- [Required task] Write out the whole listing again, exactly as given.

- [Supplied information]
────

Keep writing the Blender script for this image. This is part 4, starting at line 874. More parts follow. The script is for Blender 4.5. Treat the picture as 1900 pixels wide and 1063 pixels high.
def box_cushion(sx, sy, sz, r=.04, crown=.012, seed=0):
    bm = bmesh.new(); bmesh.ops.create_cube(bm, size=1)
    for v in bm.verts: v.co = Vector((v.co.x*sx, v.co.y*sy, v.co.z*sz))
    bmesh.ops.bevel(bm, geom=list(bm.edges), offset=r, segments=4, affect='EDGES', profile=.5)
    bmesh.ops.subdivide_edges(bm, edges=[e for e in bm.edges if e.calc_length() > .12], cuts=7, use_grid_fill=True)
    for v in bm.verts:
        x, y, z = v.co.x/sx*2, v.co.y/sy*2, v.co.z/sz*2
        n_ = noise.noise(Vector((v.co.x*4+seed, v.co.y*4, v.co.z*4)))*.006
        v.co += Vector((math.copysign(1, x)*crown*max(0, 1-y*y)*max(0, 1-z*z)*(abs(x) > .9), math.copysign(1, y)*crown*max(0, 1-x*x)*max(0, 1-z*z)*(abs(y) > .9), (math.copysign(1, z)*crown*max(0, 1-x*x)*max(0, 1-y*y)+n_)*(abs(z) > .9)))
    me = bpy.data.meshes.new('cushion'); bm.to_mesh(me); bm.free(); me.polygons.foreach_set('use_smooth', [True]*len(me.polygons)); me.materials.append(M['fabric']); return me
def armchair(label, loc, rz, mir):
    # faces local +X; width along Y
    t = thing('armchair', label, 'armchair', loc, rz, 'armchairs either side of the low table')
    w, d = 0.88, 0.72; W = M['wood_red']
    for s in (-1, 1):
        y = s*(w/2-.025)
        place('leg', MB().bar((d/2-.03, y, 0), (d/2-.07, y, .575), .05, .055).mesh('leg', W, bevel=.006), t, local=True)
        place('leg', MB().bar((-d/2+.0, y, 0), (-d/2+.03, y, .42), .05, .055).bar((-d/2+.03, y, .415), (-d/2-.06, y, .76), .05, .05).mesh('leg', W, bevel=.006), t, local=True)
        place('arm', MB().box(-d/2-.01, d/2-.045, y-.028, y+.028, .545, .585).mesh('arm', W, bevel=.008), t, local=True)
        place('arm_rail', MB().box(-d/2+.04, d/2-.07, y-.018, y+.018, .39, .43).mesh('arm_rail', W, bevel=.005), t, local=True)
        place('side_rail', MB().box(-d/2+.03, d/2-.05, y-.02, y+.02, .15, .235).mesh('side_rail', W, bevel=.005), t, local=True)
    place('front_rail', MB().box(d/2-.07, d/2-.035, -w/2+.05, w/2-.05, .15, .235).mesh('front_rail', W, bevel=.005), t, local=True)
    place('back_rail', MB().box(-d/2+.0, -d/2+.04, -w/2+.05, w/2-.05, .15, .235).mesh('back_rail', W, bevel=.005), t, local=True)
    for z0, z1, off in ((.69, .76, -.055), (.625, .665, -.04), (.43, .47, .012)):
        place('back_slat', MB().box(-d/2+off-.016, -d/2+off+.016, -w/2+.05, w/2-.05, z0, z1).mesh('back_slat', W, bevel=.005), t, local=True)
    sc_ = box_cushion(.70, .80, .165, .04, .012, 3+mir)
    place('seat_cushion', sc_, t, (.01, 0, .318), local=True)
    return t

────

- [Worked answer]
Keep writing the Blender script for this image. This is part 4, starting at line 874. More parts follow. The script is for Blender 4.5. Treat the picture as 1900 pixels wide and 1063 pixels high.
def box_cushion(sx, sy, sz, r=.04, crown=.012, seed=0):
    bm = bmesh.new(); bmesh.ops.create_cube(bm, size=1)
    for v in bm.verts: v.co = Vector((v.co.x*sx, v.co.y*sy, v.co.z*sz))
    bmesh.ops.bevel(bm, geom=list(bm.edges), offset=r, segments=4, affect='EDGES', profile=.5)
    bmesh.ops.subdivide_edges(bm, edges=[e for e in bm.edges if e.calc_length() > .12], cuts=7, use_grid_fill=True)
    for v in bm.verts:
        x, y, z = v.co.x/sx*2, v.co.y/sy*2, v.co.z/sz*2
        n_ = noise.noise(Vector((v.co.x*4+seed, v.co.y*4, v.co.z*4)))*.006
        v.co += Vector((math.copysign(1, x)*crown*max(0, 1-y*y)*max(0, 1-z*z)*(abs(x) > .9), math.copysign(1, y)*crown*max(0, 1-x*x)*max(0, 1-z*z)*(abs(y) > .9), (math.copysign(1, z)*crown*max(0, 1-x*x)*max(0, 1-y*y)+n_)*(abs(z) > .9)))
    me = bpy.data.meshes.new('cushion'); bm.to_mesh(me); bm.free(); me.polygons.foreach_set('use_smooth', [True]*len(me.polygons)); me.materials.append(M['fabric']); return me
def armchair(label, loc, rz, mir):
    # faces local +X; width along Y
    t = thing('armchair', label, 'armchair', loc, rz, 'armchairs either side of the low table')
    w, d = 0.88, 0.72; W = M['wood_red']
    for s in (-1, 1):
        y = s*(w/2-.025)
        place('leg', MB().bar((d/2-.03, y, 0), (d/2-.07, y, .575), .05, .055).mesh('leg', W, bevel=.006), t, local=True)
        place('leg', MB().bar((-d/2+.0, y, 0), (-d/2+.03, y, .42), .05, .055).bar((-d/2+.03, y, .415), (-d/2-.06, y, .76), .05, .05).mesh('leg', W, bevel=.006), t, local=True)
        place('arm', MB().box(-d/2-.01, d/2-.045, y-.028, y+.028, .545, .585).mesh('arm', W, bevel=.008), t, local=True)
        place('arm_rail', MB().box(-d/2+.04, d/2-.07, y-.018, y+.018, .39, .43).mesh('arm_rail', W, bevel=.005), t, local=True)
        place('side_rail', MB().box(-d/2+.03, d/2-.05, y-.02, y+.02, .15, .235).mesh('side_rail', W, bevel=.005), t, local=True)
    place('front_rail', MB().box(d/2-.07, d/2-.035, -w/2+.05, w/2-.05, .15, .235).mesh('front_rail', W, bevel=.005), t, local=True)
    place('back_rail', MB().box(-d/2+.0, -d/2+.04, -w/2+.05, w/2-.05, .15, .235).mesh('back_rail', W, bevel=.005), t, local=True)
    for z0, z1, off in ((.69, .76, -.055), (.625, .665, -.04), (.43, .47, .012)):
        place('back_slat', MB().box(-d/2+off-.016, -d/2+off+.016, -w/2+.05, w/2-.05, z0, z1).mesh('back_slat', W, bevel=.005), t, local=True)
    sc_ = box_cushion(.70, .80, .165, .04, .012, 3+mir)
    place('seat_cushion', sc_, t, (.01, 0, .318), local=True)
    return t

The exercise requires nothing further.